Thursday, January 22, 2015

Quirky Kashmir ( or The Silliness of Srinagar )

Or whatever else you choose to call this. I'll probably come up with something really awesome in about 6 hours.

I just wanted to point out a few interesting, quirky or odd things that I noticed during my time in Kashmir. Do with them what you will. ( Which will probably be nothing. )


There's no perforation on the toilette paper ( if there is any TP at all. Good thing I brought some with me. Thanks for the tip, Ragnar. ) If there is no toilette paper, you use a spray nozel, like the one you might find on your sink to help you rinse off dishes. The water is always just above freezing. Just imagine that on your, well, you know what.


If you're an autobody technician or a welder you are called a Body Builder. ( No joke. )


There is a town just outside of Srinagar whose whole industry it seems is to make and sell cricket bats. Just cricket bats. For all of India.


Apparently the stuff in this truck really won't burn.
This shit is never going to go up in flames.





The prevalence of English signs and advertisements. They're every where and more common then the local language. ( This is a general India thing, not specific to Kashmir. )


It seems that everyone works at a convenience store that sells the same thing as the one next to it. But each store give you " GREAT DEALS!"


There are sidewalks. No one walks on them. Walking on the road is the preference.


Goats hang out on the roof. No one cares.

The Devil's spawn indeed.

The region is called Jammu and Kashmir. Everything is labeled J&K or JK. I can't stop thinking that it stand for just Kidding.

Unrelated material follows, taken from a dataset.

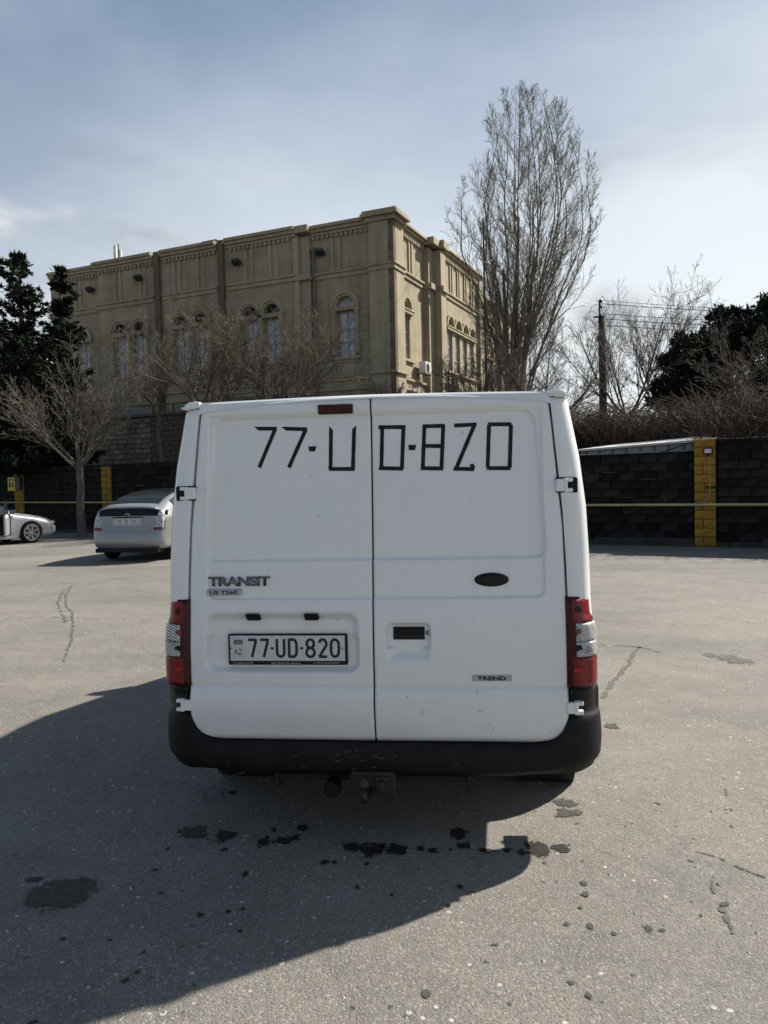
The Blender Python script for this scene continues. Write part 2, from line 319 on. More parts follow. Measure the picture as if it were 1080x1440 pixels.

Kashmir is highly militarized. There are soldiers everywhere and security check points where they will actually check you vehicle. It's a very serious business, except for this one soldier who smiled at me multiple time while checking the vehicle I was in. He was super cute too!


Speaking of super cute, a good portion of the men in Kashmir and quite attractive and wonderfully bearded. Something about their jaw lines, nose and skin tone is really sexy.


I went through 7 ( no exaggeration ) security check points to get on my flight to fly out, the first being before even entering the airport. Each one involves either a electronic screen of your baggage or a manual check by a very serious soldier. One almost didn't let me take my combination lock with me. ITS A DAMNED LOCK! Funny enough, they only looked at my passport twice. They don't care who I am as long as I'm not bringing dangerous stuff with me.

There are lots of birds. Birds everywhere. Even in the airport.